TASK DETAILS: Return every line below as is, leaving out the pictures.

COLLECTED DATA:
━━━━━━━━━━━━━━━━

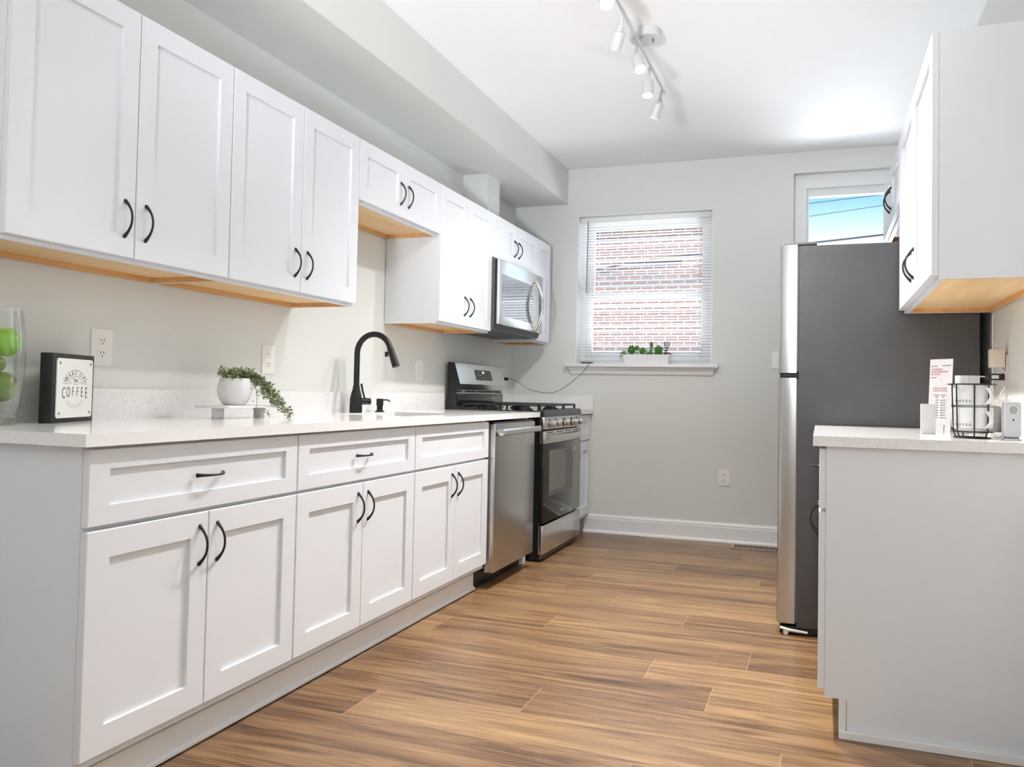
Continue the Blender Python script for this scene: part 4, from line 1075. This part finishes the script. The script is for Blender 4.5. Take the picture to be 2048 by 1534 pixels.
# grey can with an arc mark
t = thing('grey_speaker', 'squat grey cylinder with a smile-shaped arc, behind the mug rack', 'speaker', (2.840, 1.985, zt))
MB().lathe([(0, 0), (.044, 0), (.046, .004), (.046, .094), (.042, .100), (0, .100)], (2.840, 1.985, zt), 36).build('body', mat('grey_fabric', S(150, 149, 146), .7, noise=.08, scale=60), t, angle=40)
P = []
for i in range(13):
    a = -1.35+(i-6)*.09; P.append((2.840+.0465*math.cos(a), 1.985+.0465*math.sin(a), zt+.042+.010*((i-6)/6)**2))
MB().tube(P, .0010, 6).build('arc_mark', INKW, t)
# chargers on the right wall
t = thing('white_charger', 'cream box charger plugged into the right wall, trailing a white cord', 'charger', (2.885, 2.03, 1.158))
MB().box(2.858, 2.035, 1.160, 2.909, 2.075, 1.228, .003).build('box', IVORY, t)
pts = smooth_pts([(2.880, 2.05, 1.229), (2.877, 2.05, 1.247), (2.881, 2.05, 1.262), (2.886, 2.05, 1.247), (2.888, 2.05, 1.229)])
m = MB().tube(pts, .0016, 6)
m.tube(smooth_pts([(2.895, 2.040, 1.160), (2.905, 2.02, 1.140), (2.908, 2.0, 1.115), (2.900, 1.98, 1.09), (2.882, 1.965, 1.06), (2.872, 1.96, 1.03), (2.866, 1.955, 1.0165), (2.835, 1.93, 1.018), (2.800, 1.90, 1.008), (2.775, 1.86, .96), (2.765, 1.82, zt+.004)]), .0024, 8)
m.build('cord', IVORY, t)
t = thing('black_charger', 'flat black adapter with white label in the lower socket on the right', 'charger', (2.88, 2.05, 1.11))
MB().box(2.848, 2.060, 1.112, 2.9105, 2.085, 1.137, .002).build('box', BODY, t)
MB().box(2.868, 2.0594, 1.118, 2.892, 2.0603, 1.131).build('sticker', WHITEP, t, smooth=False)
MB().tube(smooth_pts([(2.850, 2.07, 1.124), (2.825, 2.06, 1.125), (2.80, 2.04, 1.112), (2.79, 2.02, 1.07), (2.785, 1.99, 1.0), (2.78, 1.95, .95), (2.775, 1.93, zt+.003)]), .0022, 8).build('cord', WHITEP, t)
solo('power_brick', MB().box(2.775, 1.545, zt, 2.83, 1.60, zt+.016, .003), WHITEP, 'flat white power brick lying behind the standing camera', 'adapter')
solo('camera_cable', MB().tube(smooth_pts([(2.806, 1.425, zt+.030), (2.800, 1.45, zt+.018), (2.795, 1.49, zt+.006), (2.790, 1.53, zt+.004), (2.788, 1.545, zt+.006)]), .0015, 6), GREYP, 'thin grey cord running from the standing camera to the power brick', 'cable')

━━━━━━━━━━━━━━━━

EXERCISE OUTPUT:
Continue the Blender Python script for this scene: part 4, from line 1075. This part finishes the script. The script is for Blender 4.5. Take the picture to be 2048 by 1534 pixels.
# grey can with an arc mark
t = thing('grey_speaker', 'squat grey cylinder with a smile-shaped arc, behind the mug rack', 'speaker', (2.840, 1.985, zt))
MB().lathe([(0, 0), (.044, 0), (.046, .004), (.046, .094), (.042, .100), (0, .100)], (2.840, 1.985, zt), 36).build('body', mat('grey_fabric', S(150, 149, 146), .7, noise=.08, scale=60), t, angle=40)
P = []
for i in range(13):
    a = -1.35+(i-6)*.09; P.append((2.840+.0465*math.cos(a), 1.985+.0465*math.sin(a), zt+.042+.010*((i-6)/6)**2))
MB().tube(P, .0010, 6).build('arc_mark', INKW, t)
# chargers on the right wall
t = thing('white_charger', 'cream box charger plugged into the right wall, trailing a white cord', 'charger', (2.885, 2.03, 1.158))
MB().box(2.858, 2.035, 1.160, 2.909, 2.075, 1.228, .003).build('box', IVORY, t)
pts = smooth_pts([(2.880, 2.05, 1.229), (2.877, 2.05, 1.247), (2.881, 2.05, 1.262), (2.886, 2.05, 1.247), (2.888, 2.05, 1.229)])
m = MB().tube(pts, .0016, 6)
m.tube(smooth_pts([(2.895, 2.040, 1.160), (2.905, 2.02, 1.140), (2.908, 2.0, 1.115), (2.900, 1.98, 1.09), (2.882, 1.965, 1.06), (2.872, 1.96, 1.03), (2.866, 1.955, 1.0165), (2.835, 1.93, 1.018), (2.800, 1.90, 1.008), (2.775, 1.86, .96), (2.765, 1.82, zt+.004)]), .0024, 8)
m.build('cord', IVORY, t)
t = thing('black_charger', 'flat black adapter with white label in the lower socket on the right', 'charger', (2.88, 2.05, 1.11))
MB().box(2.848, 2.060, 1.112, 2.9105, 2.085, 1.137, .002).build('box', BODY, t)
MB().box(2.868, 2.0594, 1.118, 2.892, 2.0603, 1.131).build('sticker', WHITEP, t, smooth=False)
MB().tube(smooth_pts([(2.850, 2.07, 1.124), (2.825, 2.06, 1.125), (2.80, 2.04, 1.112), (2.79, 2.02, 1.07), (2.785, 1.99, 1.0), (2.78, 1.95, .95), (2.775, 1.93, zt+.003)]), .0022, 8).build('cord', WHITEP, t)
solo('power_brick', MB().box(2.775, 1.545, zt, 2.83, 1.60, zt+.016, .003), WHITEP, 'flat white power brick lying behind the standing camera', 'adapter')
solo('camera_cable', MB().tube(smooth_pts([(2.806, 1.425, zt+.030), (2.800, 1.45, zt+.018), (2.795, 1.49, zt+.006), (2.790, 1.53, zt+.004), (2.788, 1.545, zt+.006)]), .0015, 6), GREYP, 'thin grey cord running from the standing camera to the power brick', 'cable')